The severe and ongoing crisis of the last decade is beginning to attract serious historical study and reflection. Expressing views widely held among social scientists, Steve Stein and Carlos Monge (item bi 91005055) trace the crucial juncture between the demise of the "patrimonial state," the growing economic crisis, and the rise of new, more autonomous social and political movements since the military regime of 1968-80. In the first thorough historical study of the Sendero Luminoso insurrection, Gustavo Gorriti (item bi 91005506) emphasizes the misunderstandings and indecisiveness of Peru's political elites, intellectuals, and military and intelligence apparatus to account for the stunning early successes of Sendero's clandestine revolutionary movement.

This reporting period saw further important publications on the history of church and missionary activity in republican Peru. Jeffrey Klaiber (item bi 91015673) has given us the first comprehensive history of the Catholic Church and its lay movements since independence, a judicious and balanced account which is sure to remain a reference work for years to come. Pilar García Jordan (item bi 89014923) continues to chronicle Church-State relations during the 19th and early 20th centuries. And Rosa del Carmen Bruno-Jofre (items bi 88000156 and bi 92000650) has undertaken to elucidate the impact of mainline Protestant groups on Peruvian society, a topic whose importance will surely grow in the future.

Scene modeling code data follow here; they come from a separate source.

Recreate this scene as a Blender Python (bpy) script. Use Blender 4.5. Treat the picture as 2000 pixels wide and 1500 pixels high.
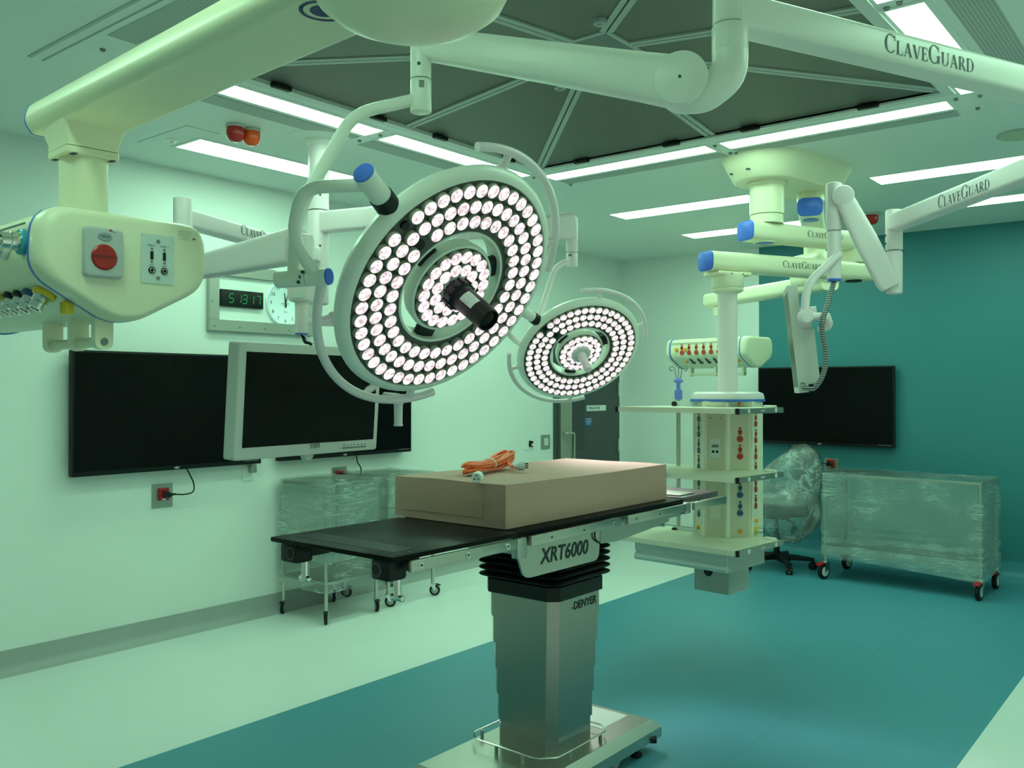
import bpy, bmesh, math, random
from mathutils import Vector, Matrix, noise as mnoise

# ------------------------------------------------------------------ scene, camera, light level
for o in list(bpy.data.objects): bpy.data.objects.remove(o, do_unlink=True)
SC = bpy.context.scene
COL = SC.collection
random.seed(7)
PI = math.pi
CAM_Z = 1.55
cam_data = bpy.data.cameras.new('camera')
cam_data.sensor_fit = 'HORIZONTAL'; cam_data.sensor_width = 36.0
cam_data.lens = 36.0 * 1751.13 / 2000.0
cam_data.clip_start = 0.05; cam_data.clip_end = 60
cam = bpy.data.objects.new('camera', cam_data); COL.objects.link(cam)
YAW, PIT, ROL = math.radians(-38.8388), math.radians(0.3283), math.radians(0.0372)
_f = Vector((math.sin(YAW)*math.cos(PIT), math.cos(YAW)*math.cos(PIT), math.sin(PIT)))
_r = Vector((math.cos(YAW), -math.sin(YAW), 0)); _u = _r.cross(_f)
_r2 = math.cos(ROL)*_r + math.sin(ROL)*_u; _u2 = -math.sin(ROL)*_r + math.cos(ROL)*_u
cam.matrix_world = Matrix(((_r2.x, _u2.x, -_f.x, 0), (_r2.y, _u2.y, -_f.y, 0), (_r2.z, _u2.z, -_f.z, CAM_Z), (0, 0, 0, 1)))
SC.camera = cam
world = bpy.data.worlds.new('world'); SC.world = world; world.use_nodes = True
world.node_tree.nodes['Background'].inputs[0].default_value = (0.5, 1.0, 0.65, 1)
world.node_tree.nodes['Background'].inputs[1].default_value = 0.02
SC.view_settings.view_transform = 'Standard'; SC.view_settings.look = 'None'
SC.view_settings.exposure = 0.95; SC.view_settings.gamma = 1.0
SC.view_settings.use_curve_mapping = False
TUBE = (0.53, 1.0, 0.67)           # tint of the fluorescent panels
TUBE_POWER = 8.0
LED_TINT = (1.0, 0.87, 0.86)
LED_POWER = 0.60

# room measures (metres)
XL, XR, YF, YB, CH = -5.2, 0.95, -1.7, 8.37, 2.94
TEAL_X0, TEAL_X1 = -3.56, -0.89      # teal floor band
WALL_TEAL_X = -3.628

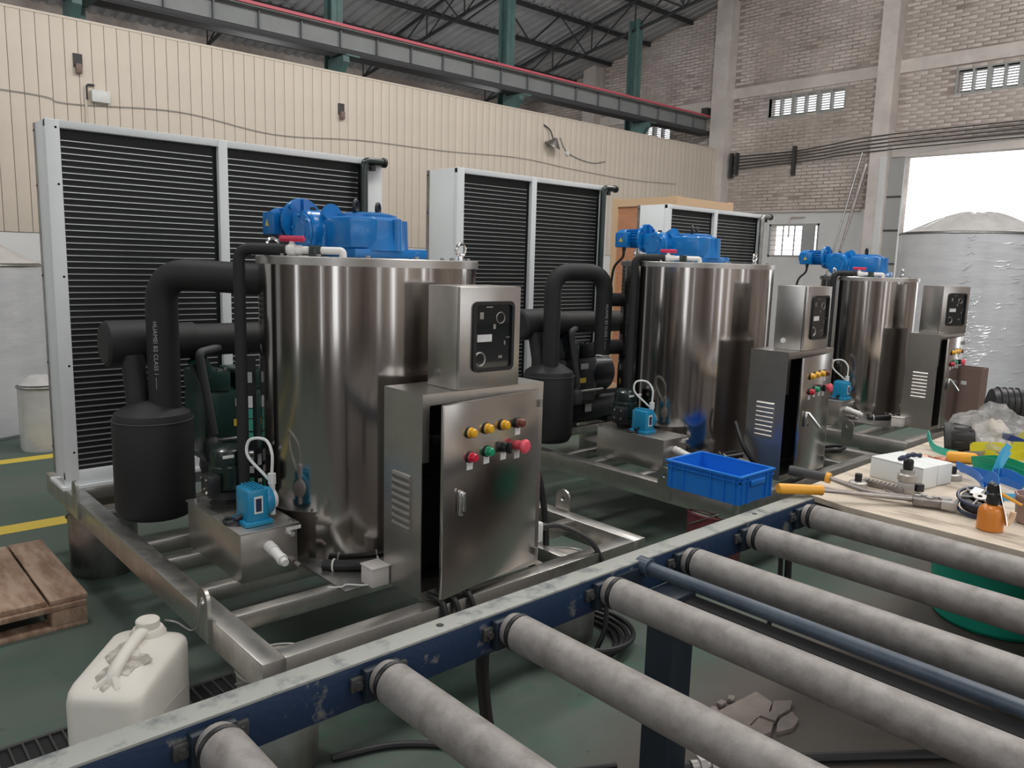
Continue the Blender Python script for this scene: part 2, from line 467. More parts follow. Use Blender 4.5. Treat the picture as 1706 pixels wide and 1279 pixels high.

An important new source for 19th-century Peruvian history, selections from the diaries of the German-born merchant Heinrich Witt (item bi 91005052), is rich in information on a broad range of topics covering more than half a century. Research on the 19th century will also be made easier by Estuardo Núñez's thorough compendium of travel literature, a major reference tool (item bi 91005050).

Finally, I would like to mention the last book-length publication of Alberto Flores Galindo (item bi 91015886), whose premature death leaves a great void in Peruvian historiography. In this collection of essays Flores Galindo once again demonstrated the enormous range of his interests and knowledge, and his concern for connecting historical scholarship to the serious issues facing Peru today. It is to be hoped that the open historiographical debate to which he contributed so much can be sustained against the enormous odds which confront all historians working on Peru today.